## BEGIN

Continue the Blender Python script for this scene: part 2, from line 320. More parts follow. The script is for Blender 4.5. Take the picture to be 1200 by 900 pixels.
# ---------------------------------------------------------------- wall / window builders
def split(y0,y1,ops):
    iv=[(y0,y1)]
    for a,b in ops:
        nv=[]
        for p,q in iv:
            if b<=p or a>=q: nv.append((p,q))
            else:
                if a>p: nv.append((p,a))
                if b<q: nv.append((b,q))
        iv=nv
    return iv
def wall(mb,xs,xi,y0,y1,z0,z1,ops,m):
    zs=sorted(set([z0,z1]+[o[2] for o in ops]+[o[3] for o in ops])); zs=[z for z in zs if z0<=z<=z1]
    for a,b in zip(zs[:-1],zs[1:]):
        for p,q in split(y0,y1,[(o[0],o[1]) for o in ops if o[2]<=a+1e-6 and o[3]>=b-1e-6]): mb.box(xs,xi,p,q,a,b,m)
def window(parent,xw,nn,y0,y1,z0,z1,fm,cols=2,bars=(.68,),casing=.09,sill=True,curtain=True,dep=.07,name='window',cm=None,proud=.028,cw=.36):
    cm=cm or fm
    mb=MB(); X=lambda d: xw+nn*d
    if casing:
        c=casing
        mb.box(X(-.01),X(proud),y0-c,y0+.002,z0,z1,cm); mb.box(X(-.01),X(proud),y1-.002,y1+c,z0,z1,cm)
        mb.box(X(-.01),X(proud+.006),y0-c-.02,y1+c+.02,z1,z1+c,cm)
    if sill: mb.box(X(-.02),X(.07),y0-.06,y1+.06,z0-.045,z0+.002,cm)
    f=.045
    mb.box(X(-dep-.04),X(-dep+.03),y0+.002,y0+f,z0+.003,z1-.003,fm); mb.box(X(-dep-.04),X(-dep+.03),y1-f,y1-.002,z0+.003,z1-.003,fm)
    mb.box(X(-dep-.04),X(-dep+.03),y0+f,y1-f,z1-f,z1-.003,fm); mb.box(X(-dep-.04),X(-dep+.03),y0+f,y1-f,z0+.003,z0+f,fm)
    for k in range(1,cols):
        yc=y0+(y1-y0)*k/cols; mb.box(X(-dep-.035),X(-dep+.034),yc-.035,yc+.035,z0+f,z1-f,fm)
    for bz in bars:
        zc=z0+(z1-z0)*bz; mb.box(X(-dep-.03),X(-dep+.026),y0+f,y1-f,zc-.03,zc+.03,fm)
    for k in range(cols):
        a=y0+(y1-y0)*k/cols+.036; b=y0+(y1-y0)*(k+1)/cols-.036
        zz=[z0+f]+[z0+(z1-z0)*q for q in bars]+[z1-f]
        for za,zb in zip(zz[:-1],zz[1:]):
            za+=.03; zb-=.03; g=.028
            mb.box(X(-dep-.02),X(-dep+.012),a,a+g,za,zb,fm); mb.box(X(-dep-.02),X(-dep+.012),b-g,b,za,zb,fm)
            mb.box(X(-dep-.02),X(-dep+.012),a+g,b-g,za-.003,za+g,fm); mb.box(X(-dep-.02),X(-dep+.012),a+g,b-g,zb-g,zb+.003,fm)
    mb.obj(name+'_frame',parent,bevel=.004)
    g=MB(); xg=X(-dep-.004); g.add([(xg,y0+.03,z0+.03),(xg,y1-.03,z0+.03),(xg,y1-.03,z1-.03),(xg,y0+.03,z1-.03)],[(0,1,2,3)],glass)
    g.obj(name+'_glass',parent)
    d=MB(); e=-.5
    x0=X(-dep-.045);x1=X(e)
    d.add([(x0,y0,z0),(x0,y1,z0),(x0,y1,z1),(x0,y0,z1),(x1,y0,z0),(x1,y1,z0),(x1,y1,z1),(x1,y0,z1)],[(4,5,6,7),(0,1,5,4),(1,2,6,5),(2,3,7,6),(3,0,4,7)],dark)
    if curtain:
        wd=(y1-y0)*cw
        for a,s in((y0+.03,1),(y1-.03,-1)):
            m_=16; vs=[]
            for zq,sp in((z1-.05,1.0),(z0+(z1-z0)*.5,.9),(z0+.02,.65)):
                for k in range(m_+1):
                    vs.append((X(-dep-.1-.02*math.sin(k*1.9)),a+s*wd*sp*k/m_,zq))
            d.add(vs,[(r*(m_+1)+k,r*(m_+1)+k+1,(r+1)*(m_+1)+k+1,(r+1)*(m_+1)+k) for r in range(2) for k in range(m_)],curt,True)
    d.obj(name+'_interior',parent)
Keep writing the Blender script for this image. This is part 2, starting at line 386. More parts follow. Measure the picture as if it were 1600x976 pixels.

## END

Exercise details.
Give the records above again, word for word.

Finished exercise.
Continue the Blender Python script for this scene: part 2, from line 320. More parts follow. The script is for Blender 4.5. Take the picture to be 1200 by 900 pixels.
# ---------------------------------------------------------------- wall / window builders
def split(y0,y1,ops):
    iv=[(y0,y1)]
    for a,b in ops:
        nv=[]
        for p,q in iv:
            if b<=p or a>=q: nv.append((p,q))
            else:
                if a>p: nv.append((p,a))
                if b<q: nv.append((b,q))
        iv=nv
    return iv
def wall(mb,xs,xi,y0,y1,z0,z1,ops,m):
    zs=sorted(set([z0,z1]+[o[2] for o in ops]+[o[3] for o in ops])); zs=[z for z in zs if z0<=z<=z1]
    for a,b in zip(zs[:-1],zs[1:]):
        for p,q in split(y0,y1,[(o[0],o[1]) for o in ops if o[2]<=a+1e-6 and o[3]>=b-1e-6]): mb.box(xs,xi,p,q,a,b,m)
def window(parent,xw,nn,y0,y1,z0,z1,fm,cols=2,bars=(.68,),casing=.09,sill=True,curtain=True,dep=.07,name='window',cm=None,proud=.028,cw=.36):
    cm=cm or fm
    mb=MB(); X=lambda d: xw+nn*d
    if casing:
        c=casing
        mb.box(X(-.01),X(proud),y0-c,y0+.002,z0,z1,cm); mb.box(X(-.01),X(proud),y1-.002,y1+c,z0,z1,cm)
        mb.box(X(-.01),X(proud+.006),y0-c-.02,y1+c+.02,z1,z1+c,cm)
    if sill: mb.box(X(-.02),X(.07),y0-.06,y1+.06,z0-.045,z0+.002,cm)
    f=.045
    mb.box(X(-dep-.04),X(-dep+.03),y0+.002,y0+f,z0+.003,z1-.003,fm); mb.box(X(-dep-.04),X(-dep+.03),y1-f,y1-.002,z0+.003,z1-.003,fm)
    mb.box(X(-dep-.04),X(-dep+.03),y0+f,y1-f,z1-f,z1-.003,fm); mb.box(X(-dep-.04),X(-dep+.03),y0+f,y1-f,z0+.003,z0+f,fm)
    for k in range(1,cols):
        yc=y0+(y1-y0)*k/cols; mb.box(X(-dep-.035),X(-dep+.034),yc-.035,yc+.035,z0+f,z1-f,fm)
    for bz in bars:
        zc=z0+(z1-z0)*bz; mb.box(X(-dep-.03),X(-dep+.026),y0+f,y1-f,zc-.03,zc+.03,fm)
    for k in range(cols):
        a=y0+(y1-y0)*k/cols+.036; b=y0+(y1-y0)*(k+1)/cols-.036
        zz=[z0+f]+[z0+(z1-z0)*q for q in bars]+[z1-f]
        for za,zb in zip(zz[:-1],zz[1:]):
            za+=.03; zb-=.03; g=.028
            mb.box(X(-dep-.02),X(-dep+.012),a,a+g,za,zb,fm); mb.box(X(-dep-.02),X(-dep+.012),b-g,b,za,zb,fm)
            mb.box(X(-dep-.02),X(-dep+.012),a+g,b-g,za-.003,za+g,fm); mb.box(X(-dep-.02),X(-dep+.012),a+g,b-g,zb-g,zb+.003,fm)
    mb.obj(name+'_frame',parent,bevel=.004)
    g=MB(); xg=X(-dep-.004); g.add([(xg,y0+.03,z0+.03),(xg,y1-.03,z0+.03),(xg,y1-.03,z1-.03),(xg,y0+.03,z1-.03)],[(0,1,2,3)],glass)
    g.obj(name+'_glass',parent)
    d=MB(); e=-.5
    x0=X(-dep-.045);x1=X(e)
    d.add([(x0,y0,z0),(x0,y1,z0),(x0,y1,z1),(x0,y0,z1),(x1,y0,z0),(x1,y1,z0),(x1,y1,z1),(x1,y0,z1)],[(4,5,6,7),(0,1,5,4),(1,2,6,5),(2,3,7,6),(3,0,4,7)],dark)
    if curtain:
        wd=(y1-y0)*cw
        for a,s in((y0+.03,1),(y1-.03,-1)):
            m_=16; vs=[]
            for zq,sp in((z1-.05,1.0),(z0+(z1-z0)*.5,.9),(z0+.02,.65)):
                for k in range(m_+1):
                    vs.append((X(-dep-.1-.02*math.sin(k*1.9)),a+s*wd*sp*k/m_,zq))
            d.add(vs,[(r*(m_+1)+k,r*(m_+1)+k+1,(r+1)*(m_+1)+k+1,(r+1)*(m_+1)+k) for r in range(2) for k in range(m_)],curt,True)
    d.obj(name+'_interior',parent)
Keep writing the Blender script for this image. This is part 2, starting at line 386. More parts follow. Measure the picture as if it were 1600x976 pixels.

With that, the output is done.